The U.S. Supreme Court has handed down a ruling in Citizens United v. Federal Election Commission that is one more step toward a United States in which corporations hold citizenship instead of individuals. The ruling frees corporations to donate unlimited amounts of money to political campaigns. It is a natural extension of Buckley v. Valeo, which holds that money is equivalent to political speech and therefore political contributions cannot be limited. We have gone from one person, one vote, to one person's dollar, one vote, and finally to one corporation's dollar, one vote.
This shift in power from the individual to the corporation might not necessarily be a bad thing, if the responsibilities of citizenship were being required of corporations, along with the rights of citizenship being conferred upon them. Historically, however, corporations have tried to steer government away from burdening them with responsibility of any kind. Exemptions, deregulation, subsidies, and immunity are the spoils that corporations gain from their contributions. The nuclear power industry is exempt from punitive damages in liability cases. Health insurance companies are exempt from antitrust action. And on and on.

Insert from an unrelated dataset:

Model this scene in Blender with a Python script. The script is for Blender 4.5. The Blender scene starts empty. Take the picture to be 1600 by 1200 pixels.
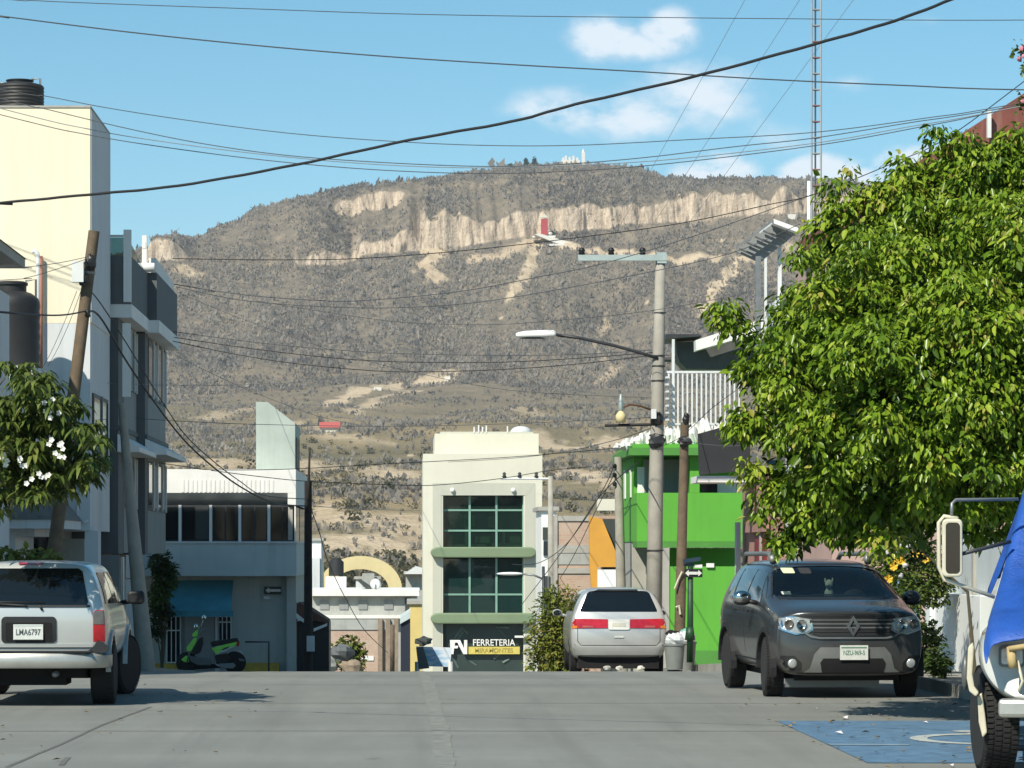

As I mentioned in another blog entry, it looks like the only way to deal with corporate donations is to pass a law that requires elected officials to wear the logos of their donors. If the Supreme Court is not going to allow limits on corporate contributions, then the only recourse is to make sure that the public is aware of which politicians are in the pockets of which corporate entities. And besides, it would just plain be fun to see an elected body full of colorful, NASCAR-like symbols.